Thomas Adès: Full of Noises is a book recently published by faber and faber consisting of transcribed interviews between Thomas Adès and Tom Service which covers ground from the composer’s views on his own music and his compositional methods to the music of others and the state of new music today.
The build-up to this publication included highlights of the text posted on the Guardian website in the form of an article. I have never been overly keen on Wagner’s music (excepting the overtures to Parsifal and Siegfried and four minutes of my favourite key of Eb major at the opening of Das Rheingold always makes me grin), but can appreciate his comments on Wagner recorded in the article are highly controversial, and his seemingly nonchalant assessment of the music of today being in “total freefall” made me very angry.
I then ordered the book, trying to resist the temptation to review the book before I had read it, but any attempt at documenting my considered, impartial opinion seemed impossible when reading a list of quotations on the back cover which included “Music should be inexplicable and indefensible” and “Ethics are a distraction an artist cannot afford.” Stewart Lee’s view on Jeremy Clarkson sprang to mind: “…he’s either an idiot, who actually believes all the badly researched, lying, offensive s**t that he says, or he’s a genius who’s worked out exactly the most accurate way to annoy me”. Anything one composes is coupled with a requirement of the listener, which in turn has ethical implications.
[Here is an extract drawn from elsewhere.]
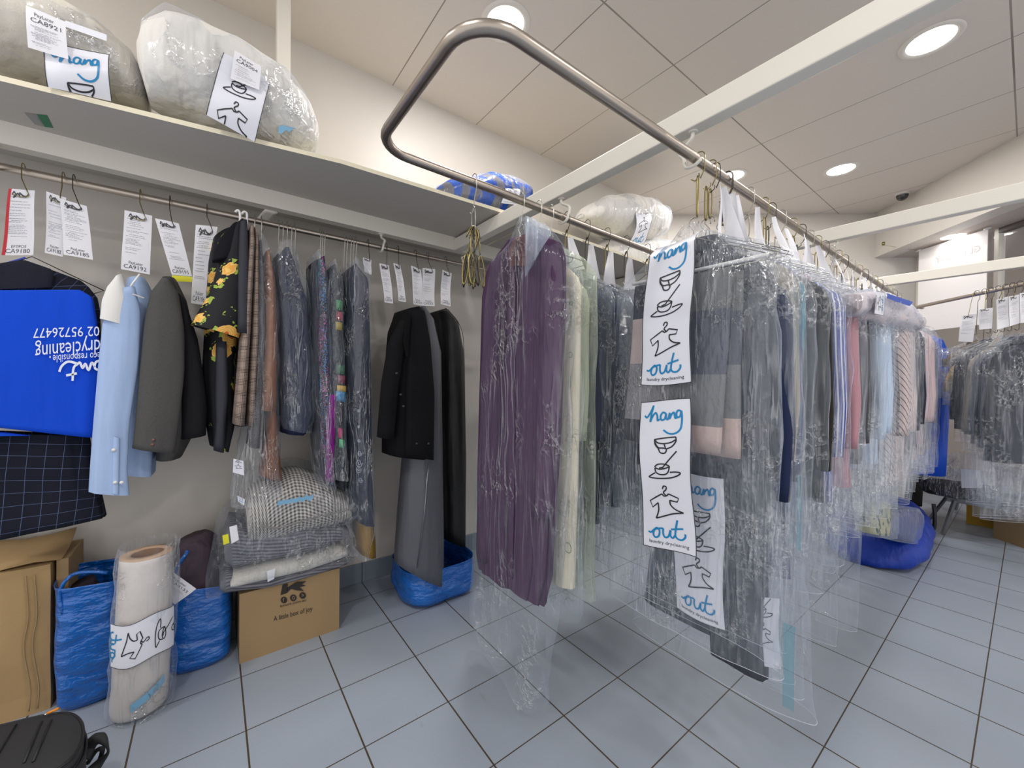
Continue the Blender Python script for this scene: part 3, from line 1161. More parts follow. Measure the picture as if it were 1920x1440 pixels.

For example, how attentively should the listener be listening? Is there an internal coherence to the music which the listener will pick up after spending time with the music or is it all surface impact which encourages the listener to fetishize moments or isolated sounds, then throw the piece away once he/she is bored of them? Art is ultimately an education on how to interact with other people and I would suggest, if anything, that ethics are the most important thing with which an artist should be concerned. I often wonder if there is a direct correlation between how composers listen to music, what they implicitly expect of listeners and how they listen to other human beings. In some cases, I hope not…
This is especially interesting considering Adès’ music from his twenties is all about surface, all about illusion and allusion and what the music “seems” to be rather than what it actually is. In the music from the last decade or so, he has stripped away this surface, leaving, in my opinion, quite banal chord progressions or systems for pushing notes around with little other interest.
Luckily, the content of the book generally has more depth than both its promotional prequel and its cover, although if you are not a fan of metaphors like me, you may incur a facial repetitive strain injury from cringing. Even the quote from the online article regarding new music being in total freefall is taken out of context (or perhaps Adès realised immediately it would be a metaphorical middle finger raised to all those who take composition seriously and covered his bases). He goes on to say: “Not even freefall – zero gravity…What I mean is that we’re aware that there is no floor and no ceiling…and yet we are standing, so what on? What under? I love the lack of stability.”
With regards to the paragraph before last, I found it interesting that Adès admits that “I didn’t get anywhere near what I wanted to do until quite recently” and talks of his early ensemble piece Living Toys as “like somebody putting on a coat that’s the wrong size”. In his discussion of both his own and other music, he places strong emphasis on harmonic movement and themes of “magnetism” and “stability” crop up throughout the interviews. He also plays down direct stylistic allusions: “…in order [for style] to be understood, it has also to be seen through completely – like anything actually.” Although he declares the “stripped-down Modernist aesthetic was just as much drag as was rococo” and that “‘Modern’ was just another style”, I do find it baffling that he clearly wishes us to judge his music by its internal workings, which are, of late, quite simple and formulaic.
In any case, for those interested in Adès’ life and work, this is worth reading and for a composer most comfortable dealing in metaphors and analogies in conversation, and with a spirit of exploration rather than directness, Tom Service made an apt interviewer. Even though my own evaluation of Adès as a composer has gone steadily downhill during my compositional life, I still found that these interviews helped me see his personality and his thoughts with more clarity, thereby enhancing my understanding of his music as an object of reflection for my own.